( – Law enforcement should have to do more than point their fingers to strip people of their rights, activists say.

Civil liberties advocates have insisted for years that gang injunctions are wrong and, in at least one aspect, it appears that a federal judge in Southern California agrees.

U.S. District Judge Valerie Baker Fairbank ruled May 10 that the Orange County district attorney must grant a court hearing to persons deemed gang members before restricting their civil liberties under a gang injunction.


Judge Fairbank’s decision wraps up a class action lawsuit filed by the ACLU and Munger, Tolles & Olson against Orange County D.A. Tony Rackauckas and the city’s police department in September 2009. The suit charged dozens of residents were illegally placed under a gang injunction after they were deliberately prevented from arguing in court that they didn’t belong to a gang.

The DA’s office and Orange County Police Department “failed to provide adequate due process,” the judge wrote in her ruling.

“This ruling re-affirms one of the bedrock principles of our system and our society–that before an individual’s liberty is taken or restricted, the individual has a right to a hearing before a neutral decisionmaker,” said Joseph Ybarra, a Munger Tolles litigation partner.

The DA originally sought the injunction against the Orange Varrio Cypress street gang in February 2009. The injunction restricts members from going outside in the evening, walking into a restaurant or on a bus or attending a political meeting or religious service within an approximate four square mile area. Every act violated carries a $1,000 fine and up to six months in jail.

After approximately 60 people contested, prosecutors dismissed them from the injunction, according to John Anderson, Orange County assistant district attorney. The ACLU charged the DA with playing a game of bait and switch because it still served a permanent injunction on those dismissed from the gang injunction.

“No public servant should be allowed to subvert the judicial process and deprive residents of their right to be heard in court or develop a full and fair record,” stated Belinda Escobosa Helzer, a staff attorney with the ACLU of Southern California’s Orange County office.

The original injunction is in place because no one appeared in court to contest the injunction against the gang and the ruling only applies to the 60 or so that were dismissed, assistant district attorney Anderson told The Final Call.

Assistant district attorney Anderson said the case should have been argued in state court.

The judge’s order “rewrites more than 100 years of injunction law and that’s our problem with it. It gives criminal street gang members more rights than labor union members, than opponents to the wars that we’re in and to abortion protesters. Criminal street gang members stand in a unique class of groups that have constitutional protections not afforded to others,” charged the assistant district attorney.

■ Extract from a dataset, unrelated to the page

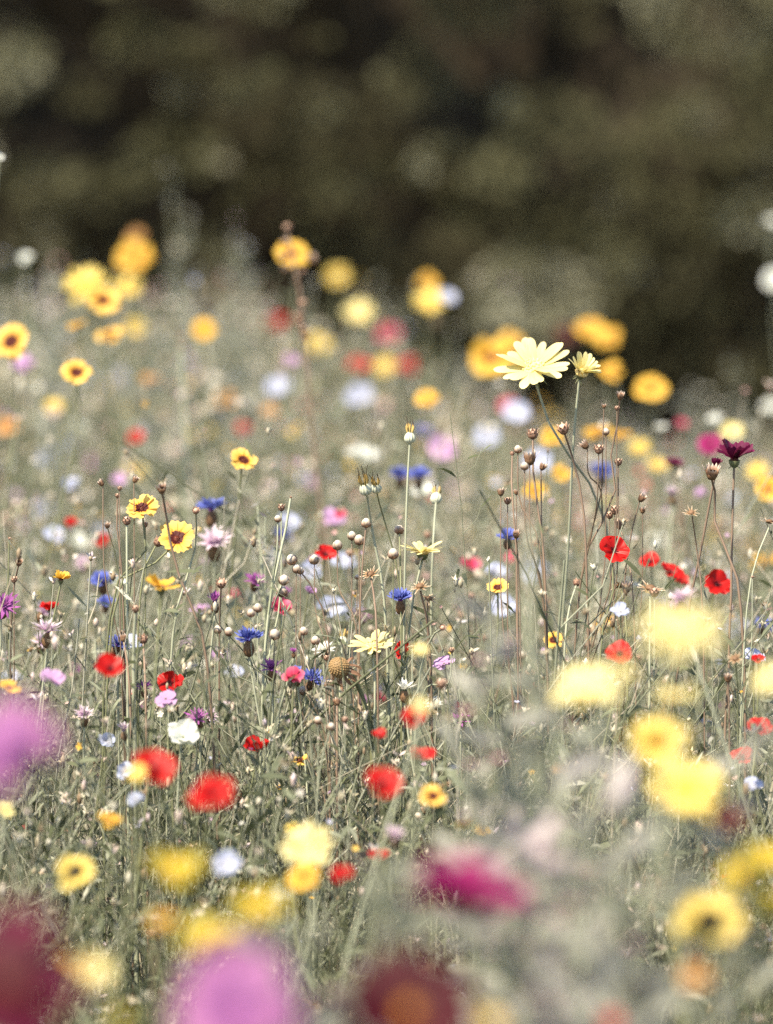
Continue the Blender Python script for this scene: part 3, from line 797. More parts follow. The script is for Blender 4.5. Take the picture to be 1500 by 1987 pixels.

One solution to gang problems is to invest in after school programs that end later than five p.m., transform abandoned buildings into youth centers, youth empowerment and cultural centers, and to fund educators, said Manuel La Fontaine, an organizer with All of Us or None. The national advocacy organization for prisoners with children has been helping Oakland residents fight gang injunctions since February 2010.

The federal ruling is a step in the right direction, even though the Oakland City Council voted 4 to 3 on May 17 to continue gang injunctions in North Oakland and Fruitvale, Mr. La Fontaine told The Final Call.

More than 200 gang injunction opponents–mostly youth–completed comment cards mostly urging their officials to defund and deauthorize the injunctions. They only increase police profiling of youth and injunctions don’t work, activists insisted.

“Black and Brown young men face Jim Crow laws regularly. That’s been the ‘American Way.’ Gang injunctions are justifiable racial profiling and a waste of money. Oakland is on the verge of bankruptcy and cannot afford political waste,” said Student Minister Keith Muhammad of Muhammad Mosque 26B in Oakland.

Council member Ignacio De La Fuente said he supports the gang injunctions because he’s witnessed the impact of crime on seniors, families and children. “You might disagree with us but that’s what democracy is all about,” he said.

Council member Desley Brooks voted against the gang injunctions, saying law enforcement’s own reports show they haven’t reduced crime. She told her colleagues city resources could have been used in another way.

“It looks like your position is compromised when you continue to take only one side and can never see the other. This is a whole city that’s got to work and we need to figure out ways to collectively come together to do that,” she said.